*RAW DATA:*
>>>
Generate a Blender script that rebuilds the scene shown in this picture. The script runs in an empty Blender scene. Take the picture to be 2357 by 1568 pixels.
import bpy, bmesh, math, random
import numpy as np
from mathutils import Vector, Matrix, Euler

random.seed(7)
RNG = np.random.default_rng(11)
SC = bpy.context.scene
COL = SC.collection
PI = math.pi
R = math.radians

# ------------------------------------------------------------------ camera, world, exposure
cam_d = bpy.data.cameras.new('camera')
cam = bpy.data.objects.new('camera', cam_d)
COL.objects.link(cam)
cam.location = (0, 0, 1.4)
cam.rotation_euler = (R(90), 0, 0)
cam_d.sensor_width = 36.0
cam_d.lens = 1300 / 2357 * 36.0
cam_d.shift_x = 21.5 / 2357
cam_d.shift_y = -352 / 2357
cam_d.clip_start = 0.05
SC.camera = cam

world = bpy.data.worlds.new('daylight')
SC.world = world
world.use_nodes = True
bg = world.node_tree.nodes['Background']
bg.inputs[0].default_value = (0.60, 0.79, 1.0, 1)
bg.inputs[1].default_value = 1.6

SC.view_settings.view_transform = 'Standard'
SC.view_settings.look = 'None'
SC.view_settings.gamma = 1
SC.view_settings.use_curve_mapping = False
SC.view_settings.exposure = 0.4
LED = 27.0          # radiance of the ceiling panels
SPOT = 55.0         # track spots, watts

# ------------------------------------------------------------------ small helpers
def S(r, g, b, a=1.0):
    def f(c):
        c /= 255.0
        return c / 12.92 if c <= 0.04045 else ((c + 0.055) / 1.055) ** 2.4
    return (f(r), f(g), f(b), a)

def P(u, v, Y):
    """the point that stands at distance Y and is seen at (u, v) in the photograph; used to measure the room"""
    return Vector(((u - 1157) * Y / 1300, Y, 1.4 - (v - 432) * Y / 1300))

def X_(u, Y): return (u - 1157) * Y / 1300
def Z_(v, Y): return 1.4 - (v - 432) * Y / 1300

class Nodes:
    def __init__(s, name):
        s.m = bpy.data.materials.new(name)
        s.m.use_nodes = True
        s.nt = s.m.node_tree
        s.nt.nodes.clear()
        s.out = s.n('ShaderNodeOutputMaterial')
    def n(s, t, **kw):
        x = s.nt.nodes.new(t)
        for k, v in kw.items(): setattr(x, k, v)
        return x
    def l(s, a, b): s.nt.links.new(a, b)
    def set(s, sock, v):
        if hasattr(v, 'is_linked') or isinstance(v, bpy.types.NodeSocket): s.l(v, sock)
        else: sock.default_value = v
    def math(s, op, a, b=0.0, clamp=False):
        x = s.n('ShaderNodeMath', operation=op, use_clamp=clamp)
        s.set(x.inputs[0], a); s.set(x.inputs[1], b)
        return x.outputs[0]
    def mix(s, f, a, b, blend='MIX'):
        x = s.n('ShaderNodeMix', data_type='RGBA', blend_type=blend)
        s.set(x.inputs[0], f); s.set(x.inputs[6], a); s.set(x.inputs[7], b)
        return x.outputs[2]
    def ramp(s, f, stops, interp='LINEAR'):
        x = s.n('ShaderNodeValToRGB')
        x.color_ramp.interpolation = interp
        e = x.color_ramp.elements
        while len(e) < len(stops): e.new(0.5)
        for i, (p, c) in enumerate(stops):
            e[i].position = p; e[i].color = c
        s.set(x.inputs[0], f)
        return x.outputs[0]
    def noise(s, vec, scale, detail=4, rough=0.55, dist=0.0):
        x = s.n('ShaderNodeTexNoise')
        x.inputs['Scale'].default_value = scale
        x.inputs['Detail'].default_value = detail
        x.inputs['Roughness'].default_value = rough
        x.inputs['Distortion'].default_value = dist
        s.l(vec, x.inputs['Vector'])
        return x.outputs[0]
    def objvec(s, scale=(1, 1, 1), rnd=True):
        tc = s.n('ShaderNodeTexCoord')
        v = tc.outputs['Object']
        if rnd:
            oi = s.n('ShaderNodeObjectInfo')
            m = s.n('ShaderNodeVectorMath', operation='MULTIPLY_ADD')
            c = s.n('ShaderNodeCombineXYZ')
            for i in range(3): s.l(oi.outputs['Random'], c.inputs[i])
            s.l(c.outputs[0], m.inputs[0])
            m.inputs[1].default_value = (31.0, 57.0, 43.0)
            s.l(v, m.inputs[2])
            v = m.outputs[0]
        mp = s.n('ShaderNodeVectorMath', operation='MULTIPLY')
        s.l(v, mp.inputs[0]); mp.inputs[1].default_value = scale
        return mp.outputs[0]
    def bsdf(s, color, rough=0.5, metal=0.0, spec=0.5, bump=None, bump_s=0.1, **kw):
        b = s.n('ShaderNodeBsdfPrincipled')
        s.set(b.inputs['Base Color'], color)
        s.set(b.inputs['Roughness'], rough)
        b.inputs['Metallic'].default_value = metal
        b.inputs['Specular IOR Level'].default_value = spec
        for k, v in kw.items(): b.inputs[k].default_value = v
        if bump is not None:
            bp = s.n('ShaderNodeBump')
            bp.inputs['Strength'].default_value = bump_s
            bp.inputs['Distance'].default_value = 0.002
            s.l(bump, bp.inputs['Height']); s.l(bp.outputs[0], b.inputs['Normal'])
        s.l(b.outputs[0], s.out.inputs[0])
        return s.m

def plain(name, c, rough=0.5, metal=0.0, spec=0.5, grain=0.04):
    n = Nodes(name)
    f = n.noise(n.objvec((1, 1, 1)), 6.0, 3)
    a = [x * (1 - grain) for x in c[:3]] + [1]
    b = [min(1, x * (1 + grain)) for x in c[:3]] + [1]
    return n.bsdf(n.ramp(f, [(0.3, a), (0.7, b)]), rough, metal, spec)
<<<
*EXERCISE OBJECTIVE:*
Print only the lines that run from the start of the listing to the line bearing "from mathutils import Vector, Matrix, Euler"; please keep the first line and that last one, exactly as they appear.

*OUTPUT:*
Generate a Blender script that rebuilds the scene shown in this picture. The script runs in an empty Blender scene. Take the picture to be 2357 by 1568 pixels.
import bpy, bmesh, math, random
import numpy as np
from mathutils import Vector, Matrix, Euler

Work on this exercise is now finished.